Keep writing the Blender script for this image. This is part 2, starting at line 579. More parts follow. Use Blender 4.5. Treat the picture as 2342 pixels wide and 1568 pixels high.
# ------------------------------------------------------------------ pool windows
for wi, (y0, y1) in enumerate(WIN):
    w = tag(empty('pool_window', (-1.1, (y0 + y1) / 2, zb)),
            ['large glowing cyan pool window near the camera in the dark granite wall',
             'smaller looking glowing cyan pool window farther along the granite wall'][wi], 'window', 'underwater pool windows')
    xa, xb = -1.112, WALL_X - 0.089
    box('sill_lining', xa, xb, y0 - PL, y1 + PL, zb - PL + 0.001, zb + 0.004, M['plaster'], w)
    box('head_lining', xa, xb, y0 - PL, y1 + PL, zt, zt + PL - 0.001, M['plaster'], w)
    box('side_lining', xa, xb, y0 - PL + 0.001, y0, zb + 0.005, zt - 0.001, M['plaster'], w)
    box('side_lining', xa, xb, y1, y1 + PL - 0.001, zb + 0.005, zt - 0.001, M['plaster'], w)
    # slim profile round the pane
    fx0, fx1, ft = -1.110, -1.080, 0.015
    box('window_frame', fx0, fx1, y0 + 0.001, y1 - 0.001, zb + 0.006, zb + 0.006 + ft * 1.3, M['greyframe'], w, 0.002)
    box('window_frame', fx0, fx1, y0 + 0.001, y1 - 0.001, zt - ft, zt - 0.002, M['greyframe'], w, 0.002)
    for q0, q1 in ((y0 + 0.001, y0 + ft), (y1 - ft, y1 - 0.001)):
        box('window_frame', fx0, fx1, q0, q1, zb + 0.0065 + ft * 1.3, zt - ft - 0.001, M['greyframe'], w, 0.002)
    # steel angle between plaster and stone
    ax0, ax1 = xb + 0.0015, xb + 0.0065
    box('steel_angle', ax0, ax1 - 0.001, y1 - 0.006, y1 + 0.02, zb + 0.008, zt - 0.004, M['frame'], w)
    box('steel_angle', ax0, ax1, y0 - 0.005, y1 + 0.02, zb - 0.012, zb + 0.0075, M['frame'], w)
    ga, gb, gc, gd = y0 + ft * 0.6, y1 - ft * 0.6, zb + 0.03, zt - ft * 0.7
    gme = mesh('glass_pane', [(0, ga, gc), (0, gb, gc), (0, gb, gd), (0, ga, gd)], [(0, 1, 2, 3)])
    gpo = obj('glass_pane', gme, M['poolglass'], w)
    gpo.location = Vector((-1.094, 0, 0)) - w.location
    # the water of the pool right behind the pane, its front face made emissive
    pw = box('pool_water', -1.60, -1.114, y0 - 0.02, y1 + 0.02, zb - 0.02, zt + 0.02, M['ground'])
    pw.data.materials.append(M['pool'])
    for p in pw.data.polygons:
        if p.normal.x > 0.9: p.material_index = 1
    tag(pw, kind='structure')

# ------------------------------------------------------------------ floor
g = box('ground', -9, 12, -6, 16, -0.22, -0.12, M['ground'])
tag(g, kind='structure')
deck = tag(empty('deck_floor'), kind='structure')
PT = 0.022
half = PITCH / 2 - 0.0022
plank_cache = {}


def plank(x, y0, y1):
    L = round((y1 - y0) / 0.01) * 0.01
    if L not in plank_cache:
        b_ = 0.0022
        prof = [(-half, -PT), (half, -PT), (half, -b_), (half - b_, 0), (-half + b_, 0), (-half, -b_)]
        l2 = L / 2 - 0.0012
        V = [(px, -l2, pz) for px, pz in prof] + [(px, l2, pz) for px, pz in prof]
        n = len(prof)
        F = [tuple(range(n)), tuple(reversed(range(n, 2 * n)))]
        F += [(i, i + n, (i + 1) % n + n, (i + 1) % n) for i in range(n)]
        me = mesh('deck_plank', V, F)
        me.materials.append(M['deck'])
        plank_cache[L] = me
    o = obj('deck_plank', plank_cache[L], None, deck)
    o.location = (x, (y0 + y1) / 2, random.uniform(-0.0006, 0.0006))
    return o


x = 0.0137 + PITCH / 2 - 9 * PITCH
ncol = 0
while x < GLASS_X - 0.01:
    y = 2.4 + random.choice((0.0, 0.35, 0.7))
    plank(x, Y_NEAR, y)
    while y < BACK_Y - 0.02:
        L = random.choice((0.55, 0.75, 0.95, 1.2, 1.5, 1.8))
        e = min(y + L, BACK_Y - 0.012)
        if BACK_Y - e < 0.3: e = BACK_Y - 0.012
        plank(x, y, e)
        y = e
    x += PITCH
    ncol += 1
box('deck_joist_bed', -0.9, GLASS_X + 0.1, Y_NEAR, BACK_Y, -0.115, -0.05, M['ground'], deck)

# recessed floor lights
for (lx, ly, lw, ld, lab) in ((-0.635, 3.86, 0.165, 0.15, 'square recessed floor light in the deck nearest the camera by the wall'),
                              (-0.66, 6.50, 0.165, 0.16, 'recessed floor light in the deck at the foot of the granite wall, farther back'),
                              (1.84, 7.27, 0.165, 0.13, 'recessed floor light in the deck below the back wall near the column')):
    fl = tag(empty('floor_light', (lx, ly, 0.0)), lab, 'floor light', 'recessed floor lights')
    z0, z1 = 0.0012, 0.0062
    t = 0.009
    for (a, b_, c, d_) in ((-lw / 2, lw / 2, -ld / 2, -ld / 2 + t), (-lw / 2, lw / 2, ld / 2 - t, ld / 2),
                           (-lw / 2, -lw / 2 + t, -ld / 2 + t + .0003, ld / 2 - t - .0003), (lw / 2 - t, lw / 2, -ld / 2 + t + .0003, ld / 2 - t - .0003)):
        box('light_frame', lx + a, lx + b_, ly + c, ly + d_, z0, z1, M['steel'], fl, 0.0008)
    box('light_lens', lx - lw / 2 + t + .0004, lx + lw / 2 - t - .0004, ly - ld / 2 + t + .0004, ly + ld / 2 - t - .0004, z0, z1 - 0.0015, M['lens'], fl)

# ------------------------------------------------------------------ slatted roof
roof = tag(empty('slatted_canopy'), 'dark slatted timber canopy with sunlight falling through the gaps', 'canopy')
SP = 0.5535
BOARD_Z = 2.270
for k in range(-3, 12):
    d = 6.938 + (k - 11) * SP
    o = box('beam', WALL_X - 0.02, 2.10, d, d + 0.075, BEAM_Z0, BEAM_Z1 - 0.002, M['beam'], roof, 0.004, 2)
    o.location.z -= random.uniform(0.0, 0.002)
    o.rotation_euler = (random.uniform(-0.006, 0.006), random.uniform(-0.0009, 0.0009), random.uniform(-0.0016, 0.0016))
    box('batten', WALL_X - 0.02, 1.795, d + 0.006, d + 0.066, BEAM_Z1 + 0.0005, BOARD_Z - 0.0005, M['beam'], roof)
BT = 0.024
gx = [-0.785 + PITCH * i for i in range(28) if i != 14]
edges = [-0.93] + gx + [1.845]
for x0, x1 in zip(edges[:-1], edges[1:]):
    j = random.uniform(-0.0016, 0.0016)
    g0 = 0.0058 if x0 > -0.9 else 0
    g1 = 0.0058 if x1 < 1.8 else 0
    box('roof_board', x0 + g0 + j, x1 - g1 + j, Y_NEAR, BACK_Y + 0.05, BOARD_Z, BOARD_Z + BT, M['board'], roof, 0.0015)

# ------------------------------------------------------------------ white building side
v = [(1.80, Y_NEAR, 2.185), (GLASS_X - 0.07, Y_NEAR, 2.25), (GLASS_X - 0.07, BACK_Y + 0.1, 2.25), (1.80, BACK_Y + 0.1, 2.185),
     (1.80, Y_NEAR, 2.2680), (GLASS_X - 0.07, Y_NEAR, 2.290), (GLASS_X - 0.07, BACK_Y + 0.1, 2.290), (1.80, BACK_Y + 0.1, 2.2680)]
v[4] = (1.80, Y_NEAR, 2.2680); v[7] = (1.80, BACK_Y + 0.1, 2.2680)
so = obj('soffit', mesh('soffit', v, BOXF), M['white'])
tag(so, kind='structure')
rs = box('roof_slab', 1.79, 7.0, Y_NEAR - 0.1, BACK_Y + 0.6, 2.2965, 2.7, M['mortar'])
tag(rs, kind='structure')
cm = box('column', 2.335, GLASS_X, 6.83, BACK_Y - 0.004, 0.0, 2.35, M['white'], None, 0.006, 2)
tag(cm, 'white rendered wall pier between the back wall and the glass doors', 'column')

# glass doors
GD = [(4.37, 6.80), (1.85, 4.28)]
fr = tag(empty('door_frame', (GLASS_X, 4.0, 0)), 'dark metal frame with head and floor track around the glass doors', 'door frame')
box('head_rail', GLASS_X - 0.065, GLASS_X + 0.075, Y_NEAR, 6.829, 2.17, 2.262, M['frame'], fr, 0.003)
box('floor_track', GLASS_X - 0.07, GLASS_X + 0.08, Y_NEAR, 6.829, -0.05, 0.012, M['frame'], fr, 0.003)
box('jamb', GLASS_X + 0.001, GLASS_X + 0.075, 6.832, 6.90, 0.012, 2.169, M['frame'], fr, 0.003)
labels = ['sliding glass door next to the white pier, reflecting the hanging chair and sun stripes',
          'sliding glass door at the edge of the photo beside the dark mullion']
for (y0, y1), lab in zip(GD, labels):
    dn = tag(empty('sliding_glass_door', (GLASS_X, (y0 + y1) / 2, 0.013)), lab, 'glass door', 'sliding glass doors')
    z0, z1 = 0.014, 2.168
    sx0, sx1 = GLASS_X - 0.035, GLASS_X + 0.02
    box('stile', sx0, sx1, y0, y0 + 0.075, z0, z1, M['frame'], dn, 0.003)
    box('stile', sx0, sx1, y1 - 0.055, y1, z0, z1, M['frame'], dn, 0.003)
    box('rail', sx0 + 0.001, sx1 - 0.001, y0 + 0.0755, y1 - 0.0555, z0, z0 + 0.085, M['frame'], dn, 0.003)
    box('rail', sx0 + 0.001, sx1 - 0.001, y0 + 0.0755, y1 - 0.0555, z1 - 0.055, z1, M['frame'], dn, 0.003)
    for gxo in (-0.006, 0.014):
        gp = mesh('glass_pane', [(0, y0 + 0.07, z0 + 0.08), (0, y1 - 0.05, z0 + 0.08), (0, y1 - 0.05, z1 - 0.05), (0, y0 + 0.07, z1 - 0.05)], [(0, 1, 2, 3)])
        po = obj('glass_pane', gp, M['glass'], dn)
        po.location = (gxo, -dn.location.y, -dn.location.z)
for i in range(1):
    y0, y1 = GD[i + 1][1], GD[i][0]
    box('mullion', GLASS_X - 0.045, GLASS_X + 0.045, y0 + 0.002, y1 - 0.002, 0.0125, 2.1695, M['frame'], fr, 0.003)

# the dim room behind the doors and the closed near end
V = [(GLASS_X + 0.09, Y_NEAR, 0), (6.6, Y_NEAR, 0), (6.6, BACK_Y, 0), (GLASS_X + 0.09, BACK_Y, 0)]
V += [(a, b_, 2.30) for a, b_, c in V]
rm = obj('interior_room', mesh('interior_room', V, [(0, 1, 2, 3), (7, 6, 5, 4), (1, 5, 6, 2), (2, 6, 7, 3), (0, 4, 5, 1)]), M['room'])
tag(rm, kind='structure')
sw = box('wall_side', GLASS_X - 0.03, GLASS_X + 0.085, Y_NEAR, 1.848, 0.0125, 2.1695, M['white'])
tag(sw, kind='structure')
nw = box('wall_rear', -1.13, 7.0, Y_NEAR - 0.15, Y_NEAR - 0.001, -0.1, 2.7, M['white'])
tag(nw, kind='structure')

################

Task prompt:
Above are some lines. Repeat exactly, and only, those from the line that has "V = [(GLASS_X" through the line that has "V += [(a, b_, 2.30) for a, b_, c in V]".

Output of the exercise:
V = [(GLASS_X + 0.09, Y_NEAR, 0), (6.6, Y_NEAR, 0), (6.6, BACK_Y, 0), (GLASS_X + 0.09, BACK_Y, 0)]
V += [(a, b_, 2.30) for a, b_, c in V]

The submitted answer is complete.